» **Objective**
Retype the data below without altering anything.

» **Material for this task**
-=-=-=-=-

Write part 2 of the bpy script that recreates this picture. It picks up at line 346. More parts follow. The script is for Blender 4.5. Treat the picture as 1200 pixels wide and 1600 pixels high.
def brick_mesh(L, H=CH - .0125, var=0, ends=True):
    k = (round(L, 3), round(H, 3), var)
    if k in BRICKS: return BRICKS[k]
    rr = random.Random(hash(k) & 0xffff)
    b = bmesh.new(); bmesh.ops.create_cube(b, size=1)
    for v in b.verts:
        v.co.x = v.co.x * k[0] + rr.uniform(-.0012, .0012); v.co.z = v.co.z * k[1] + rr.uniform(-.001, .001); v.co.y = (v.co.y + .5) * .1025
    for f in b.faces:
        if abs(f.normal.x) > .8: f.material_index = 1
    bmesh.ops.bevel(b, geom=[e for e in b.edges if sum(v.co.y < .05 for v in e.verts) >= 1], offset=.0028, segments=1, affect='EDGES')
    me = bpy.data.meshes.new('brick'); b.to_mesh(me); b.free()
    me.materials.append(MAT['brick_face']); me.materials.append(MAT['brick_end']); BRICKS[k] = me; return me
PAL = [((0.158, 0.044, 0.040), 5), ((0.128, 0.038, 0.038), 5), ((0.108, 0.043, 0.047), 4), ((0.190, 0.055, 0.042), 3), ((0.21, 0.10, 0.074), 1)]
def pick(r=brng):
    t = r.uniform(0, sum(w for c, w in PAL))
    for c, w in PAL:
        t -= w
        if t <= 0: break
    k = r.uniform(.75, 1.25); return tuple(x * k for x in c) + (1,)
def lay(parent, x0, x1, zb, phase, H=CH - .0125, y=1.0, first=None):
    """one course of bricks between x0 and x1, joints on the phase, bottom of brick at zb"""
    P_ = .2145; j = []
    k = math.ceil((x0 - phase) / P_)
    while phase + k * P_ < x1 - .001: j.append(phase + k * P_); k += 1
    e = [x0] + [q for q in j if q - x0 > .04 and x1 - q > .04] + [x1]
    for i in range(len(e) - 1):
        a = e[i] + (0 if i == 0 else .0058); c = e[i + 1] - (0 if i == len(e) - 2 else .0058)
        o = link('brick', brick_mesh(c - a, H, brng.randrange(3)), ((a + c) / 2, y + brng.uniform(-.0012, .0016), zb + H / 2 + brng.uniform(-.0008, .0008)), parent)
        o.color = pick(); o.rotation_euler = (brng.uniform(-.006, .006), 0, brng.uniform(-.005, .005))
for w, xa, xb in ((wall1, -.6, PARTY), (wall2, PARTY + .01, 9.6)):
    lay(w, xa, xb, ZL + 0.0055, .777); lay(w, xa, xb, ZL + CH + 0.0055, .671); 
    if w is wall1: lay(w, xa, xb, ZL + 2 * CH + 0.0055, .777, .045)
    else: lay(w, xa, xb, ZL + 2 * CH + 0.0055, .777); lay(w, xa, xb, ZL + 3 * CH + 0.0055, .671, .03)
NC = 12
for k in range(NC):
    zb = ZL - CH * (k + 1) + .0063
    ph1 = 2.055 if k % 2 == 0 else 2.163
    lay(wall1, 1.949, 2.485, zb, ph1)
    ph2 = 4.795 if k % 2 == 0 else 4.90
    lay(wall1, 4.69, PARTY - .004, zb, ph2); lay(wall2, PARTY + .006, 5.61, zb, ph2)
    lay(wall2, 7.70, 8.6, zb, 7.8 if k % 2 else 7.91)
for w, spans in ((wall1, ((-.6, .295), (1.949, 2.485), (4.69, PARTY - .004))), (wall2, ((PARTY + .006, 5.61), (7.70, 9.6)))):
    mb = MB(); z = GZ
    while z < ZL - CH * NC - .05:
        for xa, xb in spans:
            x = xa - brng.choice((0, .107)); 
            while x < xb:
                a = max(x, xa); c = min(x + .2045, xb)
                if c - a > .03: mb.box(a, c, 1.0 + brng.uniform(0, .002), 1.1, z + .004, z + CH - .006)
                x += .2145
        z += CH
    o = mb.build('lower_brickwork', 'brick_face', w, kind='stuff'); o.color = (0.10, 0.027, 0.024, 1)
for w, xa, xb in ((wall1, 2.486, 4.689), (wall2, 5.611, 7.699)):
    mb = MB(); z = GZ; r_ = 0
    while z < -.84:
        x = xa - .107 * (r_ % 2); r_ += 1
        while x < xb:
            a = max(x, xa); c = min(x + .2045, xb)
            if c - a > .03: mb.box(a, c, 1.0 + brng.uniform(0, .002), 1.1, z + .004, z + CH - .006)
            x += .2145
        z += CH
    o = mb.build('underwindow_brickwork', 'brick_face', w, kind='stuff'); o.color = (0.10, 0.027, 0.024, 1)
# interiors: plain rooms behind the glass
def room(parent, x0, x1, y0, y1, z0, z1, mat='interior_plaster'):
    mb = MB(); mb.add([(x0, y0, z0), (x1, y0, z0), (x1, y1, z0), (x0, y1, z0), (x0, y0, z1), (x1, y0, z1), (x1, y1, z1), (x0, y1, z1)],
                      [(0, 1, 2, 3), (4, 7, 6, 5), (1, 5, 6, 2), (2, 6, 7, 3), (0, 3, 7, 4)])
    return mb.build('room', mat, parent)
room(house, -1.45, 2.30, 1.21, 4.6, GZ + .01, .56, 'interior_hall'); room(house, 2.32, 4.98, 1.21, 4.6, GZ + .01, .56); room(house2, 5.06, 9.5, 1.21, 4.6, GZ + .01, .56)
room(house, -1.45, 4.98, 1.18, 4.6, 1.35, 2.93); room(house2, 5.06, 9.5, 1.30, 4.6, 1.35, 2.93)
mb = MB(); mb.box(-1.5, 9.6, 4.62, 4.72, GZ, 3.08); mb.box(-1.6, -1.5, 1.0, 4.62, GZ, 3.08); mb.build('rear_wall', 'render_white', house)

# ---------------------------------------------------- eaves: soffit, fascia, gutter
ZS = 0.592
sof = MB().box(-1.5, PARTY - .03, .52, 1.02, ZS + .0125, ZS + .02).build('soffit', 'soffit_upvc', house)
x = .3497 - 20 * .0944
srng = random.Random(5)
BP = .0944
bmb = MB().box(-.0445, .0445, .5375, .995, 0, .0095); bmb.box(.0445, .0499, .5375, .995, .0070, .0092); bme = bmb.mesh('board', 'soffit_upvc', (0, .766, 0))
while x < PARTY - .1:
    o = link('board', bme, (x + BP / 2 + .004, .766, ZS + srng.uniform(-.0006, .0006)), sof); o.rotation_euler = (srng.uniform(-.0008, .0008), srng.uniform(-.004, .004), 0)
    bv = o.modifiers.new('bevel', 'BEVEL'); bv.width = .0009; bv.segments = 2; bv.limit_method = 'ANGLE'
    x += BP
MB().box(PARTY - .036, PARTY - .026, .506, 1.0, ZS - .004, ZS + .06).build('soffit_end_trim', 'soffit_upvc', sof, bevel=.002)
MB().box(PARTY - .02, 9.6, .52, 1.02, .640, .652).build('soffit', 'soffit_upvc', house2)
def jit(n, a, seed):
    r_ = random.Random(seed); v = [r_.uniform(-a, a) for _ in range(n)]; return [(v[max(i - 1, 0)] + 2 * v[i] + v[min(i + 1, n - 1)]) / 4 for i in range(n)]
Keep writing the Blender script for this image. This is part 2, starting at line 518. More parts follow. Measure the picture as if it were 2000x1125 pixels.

-=-=-=-=-

» **Complete output**
Write part 2 of the bpy script that recreates this picture. It picks up at line 346. More parts follow. The script is for Blender 4.5. Treat the picture as 1200 pixels wide and 1600 pixels high.
def brick_mesh(L, H=CH - .0125, var=0, ends=True):
    k = (round(L, 3), round(H, 3), var)
    if k in BRICKS: return BRICKS[k]
    rr = random.Random(hash(k) & 0xffff)
    b = bmesh.new(); bmesh.ops.create_cube(b, size=1)
    for v in b.verts:
        v.co.x = v.co.x * k[0] + rr.uniform(-.0012, .0012); v.co.z = v.co.z * k[1] + rr.uniform(-.001, .001); v.co.y = (v.co.y + .5) * .1025
    for f in b.faces:
        if abs(f.normal.x) > .8: f.material_index = 1
    bmesh.ops.bevel(b, geom=[e for e in b.edges if sum(v.co.y < .05 for v in e.verts) >= 1], offset=.0028, segments=1, affect='EDGES')
    me = bpy.data.meshes.new('brick'); b.to_mesh(me); b.free()
    me.materials.append(MAT['brick_face']); me.materials.append(MAT['brick_end']); BRICKS[k] = me; return me
PAL = [((0.158, 0.044, 0.040), 5), ((0.128, 0.038, 0.038), 5), ((0.108, 0.043, 0.047), 4), ((0.190, 0.055, 0.042), 3), ((0.21, 0.10, 0.074), 1)]
def pick(r=brng):
    t = r.uniform(0, sum(w for c, w in PAL))
    for c, w in PAL:
        t -= w
        if t <= 0: break
    k = r.uniform(.75, 1.25); return tuple(x * k for x in c) + (1,)
def lay(parent, x0, x1, zb, phase, H=CH - .0125, y=1.0, first=None):
    """one course of bricks between x0 and x1, joints on the phase, bottom of brick at zb"""
    P_ = .2145; j = []
    k = math.ceil((x0 - phase) / P_)
    while phase + k * P_ < x1 - .001: j.append(phase + k * P_); k += 1
    e = [x0] + [q for q in j if q - x0 > .04 and x1 - q > .04] + [x1]
    for i in range(len(e) - 1):
        a = e[i] + (0 if i == 0 else .0058); c = e[i + 1] - (0 if i == len(e) - 2 else .0058)
        o = link('brick', brick_mesh(c - a, H, brng.randrange(3)), ((a + c) / 2, y + brng.uniform(-.0012, .0016), zb + H / 2 + brng.uniform(-.0008, .0008)), parent)
        o.color = pick(); o.rotation_euler = (brng.uniform(-.006, .006), 0, brng.uniform(-.005, .005))
for w, xa, xb in ((wall1, -.6, PARTY), (wall2, PARTY + .01, 9.6)):
    lay(w, xa, xb, ZL + 0.0055, .777); lay(w, xa, xb, ZL + CH + 0.0055, .671); 
    if w is wall1: lay(w, xa, xb, ZL + 2 * CH + 0.0055, .777, .045)
    else: lay(w, xa, xb, ZL + 2 * CH + 0.0055, .777); lay(w, xa, xb, ZL + 3 * CH + 0.0055, .671, .03)
NC = 12
for k in range(NC):
    zb = ZL - CH * (k + 1) + .0063
    ph1 = 2.055 if k % 2 == 0 else 2.163
    lay(wall1, 1.949, 2.485, zb, ph1)
    ph2 = 4.795 if k % 2 == 0 else 4.90
    lay(wall1, 4.69, PARTY - .004, zb, ph2); lay(wall2, PARTY + .006, 5.61, zb, ph2)
    lay(wall2, 7.70, 8.6, zb, 7.8 if k % 2 else 7.91)
for w, spans in ((wall1, ((-.6, .295), (1.949, 2.485), (4.69, PARTY - .004))), (wall2, ((PARTY + .006, 5.61), (7.70, 9.6)))):
    mb = MB(); z = GZ
    while z < ZL - CH * NC - .05:
        for xa, xb in spans:
            x = xa - brng.choice((0, .107)); 
            while x < xb:
                a = max(x, xa); c = min(x + .2045, xb)
                if c - a > .03: mb.box(a, c, 1.0 + brng.uniform(0, .002), 1.1, z + .004, z + CH - .006)
                x += .2145
        z += CH
    o = mb.build('lower_brickwork', 'brick_face', w, kind='stuff'); o.color = (0.10, 0.027, 0.024, 1)
for w, xa, xb in ((wall1, 2.486, 4.689), (wall2, 5.611, 7.699)):
    mb = MB(); z = GZ; r_ = 0
    while z < -.84:
        x = xa - .107 * (r_ % 2); r_ += 1
        while x < xb:
            a = max(x, xa); c = min(x + .2045, xb)
            if c - a > .03: mb.box(a, c, 1.0 + brng.uniform(0, .002), 1.1, z + .004, z + CH - .006)
            x += .2145
        z += CH
    o = mb.build('underwindow_brickwork', 'brick_face', w, kind='stuff'); o.color = (0.10, 0.027, 0.024, 1)
# interiors: plain rooms behind the glass
def room(parent, x0, x1, y0, y1, z0, z1, mat='interior_plaster'):
    mb = MB(); mb.add([(x0, y0, z0), (x1, y0, z0), (x1, y1, z0), (x0, y1, z0), (x0, y0, z1), (x1, y0, z1), (x1, y1, z1), (x0, y1, z1)],
                      [(0, 1, 2, 3), (4, 7, 6, 5), (1, 5, 6, 2), (2, 6, 7, 3), (0, 3, 7, 4)])
    return mb.build('room', mat, parent)
room(house, -1.45, 2.30, 1.21, 4.6, GZ + .01, .56, 'interior_hall'); room(house, 2.32, 4.98, 1.21, 4.6, GZ + .01, .56); room(house2, 5.06, 9.5, 1.21, 4.6, GZ + .01, .56)
room(house, -1.45, 4.98, 1.18, 4.6, 1.35, 2.93); room(house2, 5.06, 9.5, 1.30, 4.6, 1.35, 2.93)
mb = MB(); mb.box(-1.5, 9.6, 4.62, 4.72, GZ, 3.08); mb.box(-1.6, -1.5, 1.0, 4.62, GZ, 3.08); mb.build('rear_wall', 'render_white', house)

# ---------------------------------------------------- eaves: soffit, fascia, gutter
ZS = 0.592
sof = MB().box(-1.5, PARTY - .03, .52, 1.02, ZS + .0125, ZS + .02).build('soffit', 'soffit_upvc', house)
x = .3497 - 20 * .0944
srng = random.Random(5)
BP = .0944
bmb = MB().box(-.0445, .0445, .5375, .995, 0, .0095); bmb.box(.0445, .0499, .5375, .995, .0070, .0092); bme = bmb.mesh('board', 'soffit_upvc', (0, .766, 0))
while x < PARTY - .1:
    o = link('board', bme, (x + BP / 2 + .004, .766, ZS + srng.uniform(-.0006, .0006)), sof); o.rotation_euler = (srng.uniform(-.0008, .0008), srng.uniform(-.004, .004), 0)
    bv = o.modifiers.new('bevel', 'BEVEL'); bv.width = .0009; bv.segments = 2; bv.limit_method = 'ANGLE'
    x += BP
MB().box(PARTY - .036, PARTY - .026, .506, 1.0, ZS - .004, ZS + .06).build('soffit_end_trim', 'soffit_upvc', sof, bevel=.002)
MB().box(PARTY - .02, 9.6, .52, 1.02, .640, .652).build('soffit', 'soffit_upvc', house2)
def jit(n, a, seed):
    r_ = random.Random(seed); v = [r_.uniform(-a, a) for _ in range(n)]; return [(v[max(i - 1, 0)] + 2 * v[i] + v[min(i + 1, n - 1)]) / 4 for i in range(n)]
Keep writing the Blender script for this image. This is part 2, starting at line 518. More parts follow. Measure the picture as if it were 2000x1125 pixels.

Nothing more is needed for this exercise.